Matthew Arnold, On the Study of Celtic Literature [1865-66], 1891 edn.

‘Celtic poetry seems to make up to itself for being unable to master the world and give an adequate interpretation of it, by throwing all its forces into style, by bending language at any rate to its will, and expressing the ideas it has with unsurpassable intensity, elevation, and effect’ (p.144; The Prose Works of Matthew Arnold, ed. R. H. Super, Super, Vol. 3, p.366.)

‘All Europe felt the power of that melancholy; but what I wish to point out is, that no nation of Europe so caught in its poetry the passionate penetrating accent of Celtic genius, its strain of Titanism, as the English’ (ibid., p.371.)

‘Magic is just the word for it—the magic of nature; not merely the beauty of nature—that the Greeks and the Latins had; but merely an honest smack of the soil, a faithful realism - that the Germans had; but the intimate life of nature, her weird power and her fairy charm’. [...] There will be a stamp of perfectness and inimitableness about it in the literatures where it is native’ (ibid., p.374.)

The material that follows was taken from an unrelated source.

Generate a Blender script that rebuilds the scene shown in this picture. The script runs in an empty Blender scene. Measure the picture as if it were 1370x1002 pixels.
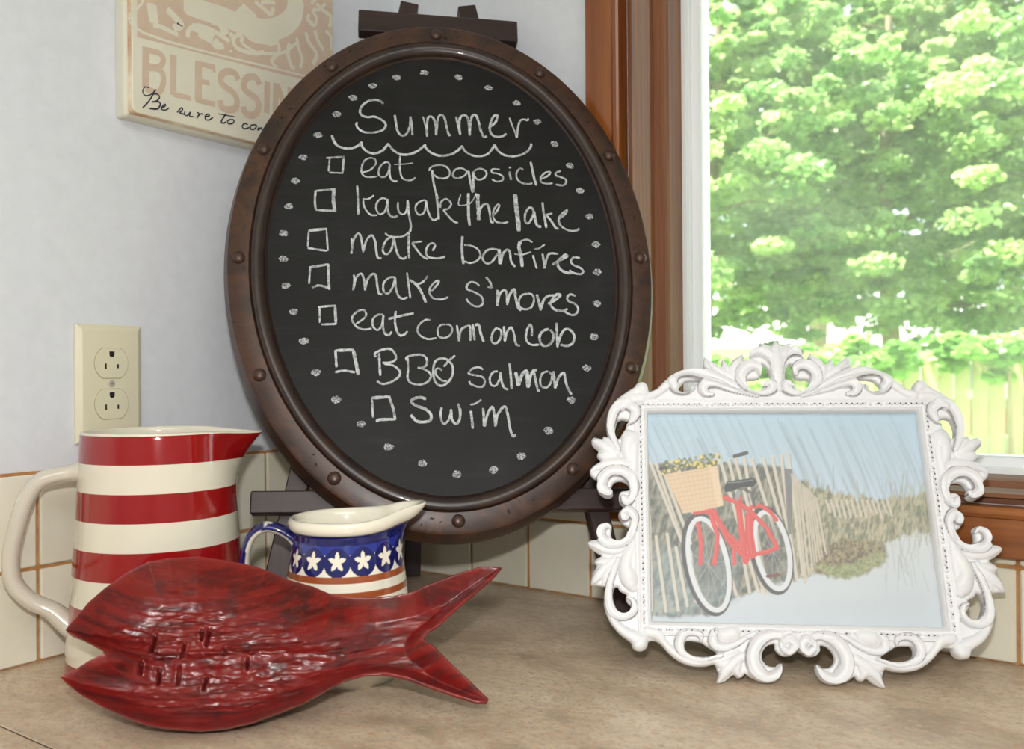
import bpy, math, random, json
import numpy as np
from mathutils import Vector, Matrix
random.seed(7); rng = np.random.default_rng(7)
col = bpy.context.scene.collection
scn = bpy.context.scene
PI = math.pi

# ------------------------------------------------------------ camera
F_PX = 1221.385
yaw, pitch, roll = 0.617074, 0.000292, -0.007308
CAM = Vector((0.82255, -0.89618, 0.25314))
fw = Vector((-math.sin(yaw)*math.cos(pitch), math.cos(yaw)*math.cos(pitch), math.sin(pitch)))
rt = Vector((math.cos(yaw), math.sin(yaw), 0)); up = rt.cross(fw)
r2 = rt*math.cos(roll) + up*math.sin(roll); u2 = -rt*math.sin(roll) + up*math.cos(roll)
cd = bpy.data.cameras.new('camera'); cam = bpy.data.objects.new('camera', cd); col.objects.link(cam)
M = Matrix((r2, u2, -fw)).transposed().to_4x4(); M.translation = CAM
cam.matrix_world = M
cd.sensor_width = 36.0; cd.lens = F_PX/1370*36.0; cd.clip_start = 0.02; cd.clip_end = 200
cd.dof.use_dof = True; cd.dof.focus_distance = 0.86; cd.dof.aperture_fstop = 9.0
scn.camera = cam

# ------------------------------------------------------------ world, sun, room lights, exposure
scn.view_settings.view_transform = 'Standard'; scn.view_settings.look = 'None'
scn.view_settings.exposure = 0.0; scn.view_settings.gamma = 1.0; scn.view_settings.use_curve_mapping = False
w = bpy.data.worlds.new('sky'); scn.world = w; w.use_nodes = True
bg = w.node_tree.nodes['Background']; bg.inputs[0].default_value = (0.86, 0.93, 1.0, 1); bg.inputs[1].default_value = 3.0

def light(name, kind, loc, energy, color=(1,1,1), size=None, sizey=None, target=None, angle=None):
    ld = bpy.data.lights.new(name, kind); ld.energy = energy; ld.color = color
    if size:
        ld.size = size
        if sizey: ld.shape = 'RECTANGLE'; ld.size_y = sizey
    if angle is not None: ld.angle = angle
    o = bpy.data.objects.new(name, ld); col.objects.link(o); o.location = loc
    if target is not None:
        o.rotation_euler = (Vector(target)-Vector(loc)).to_track_quat('-Z', 'Y').to_euler()
    return o
# high summer sun from behind the house (never enters this window)
light('sun', 'SUN', (2, -6, 12), 30.0, (1.0, 0.96, 0.86), target=(2.0+2.6, -6+2.6, 12-9.0), angle=0.01)
# light of the room: added area fill standing in for ceiling bounce, and the pop-up flash just above the lens
light('ceiling_bounce_fill', 'AREA', (1.5, -1.5, 1.46), 41.0, (1.0, 0.97, 0.93), size=1.8, sizey=1.8, target=(1.3, -1.3, 0))
fl = CAM + u2*0.085 - r2*0.01
light('camera_flash', 'AREA', fl, 3.9, (1.0, 0.98, 0.96), size=0.035, sizey=0.02, target=fl+fw)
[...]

‘[S]o long as this mixed constitution of our nature possess us, we pay it tribute and serve it; so soon as we possess it, it pays tribute and serves us’ (ibid., p.380.)

‘[I]f we had been all Celtic, we might have been popular and agreeable; if we had all been Latinised, we might have governed Ireland as the French govern Alsace, without getting ourselves detested’ (ibid., p.382.)

‘But, at any rate, let us consider that of the shrunken and diminished remains of this great primitive race, all, with one insignificant exception, belongs to the English empire; only Brittany is not ours; we have Ireland, the Scotch Highlands, Wales, the Isle of Man, Cornwall. They are part of ourselves, we are deeply interested in knowing them, they are deeply interested in being known by us […]’ (ibid., p.384.)

‘Let us reunite ourselves with our better mind and with the world through science; and let it be one of our angelical revenges on the Philistines, who among their other sins are the guilty authors of Fenianism, to found at Oxford a chair of Celtic, and to send, through the gentle ministration of science, a message of peace to Ireland’ (ibid. p.386.)

‘[T]he Celtic genius, sentiment as its main bias, with the love of beauty, charm, spirituality for its excellence, [had] ineffectualness and self-will for its deficit’ (ibid., p.311.)

‘[…] chafing against the despotism of fact, its perpetual straining after mere emotion […] ineffectual in politics […N]o doubt the sensibility of the Celtic nature, its nervous exaltation, have something feminine in them, and the Celt is peculiarly disposed to feel the spell of the feminine idiosyncrasy; he has an affinity to it; he is not far from its secret’ (ibid., p.347.)

‘Then we may use German faithfulness to nature to give us science and to free us from insolence and self-will; we may use the Celtic quickness of perception to give us delicacy and to free us from hardness and Philistinism; we may use the Latin decisiveness to give us strenuous clear method and free us from fumbling and idling.’ (ibid., p.383.)

‘The fusion of all the inhabitants of these islands into a homogeneous, English-speaking whole, the breaking down of barriers between us, the swallowing up of separate provincial nationalities, is a consummation to which the natural course of things irresistibly tends; it is a necessity of what is called modern civilisation, and modern civilisation is a real, legitimate force […] There is nothing to hinder us from effacing the last poor material remains of that Celtic power which once was everywhere’ (Do., in Lectures & Essays in Criticism, Michigan UP 1962, p.292-98.)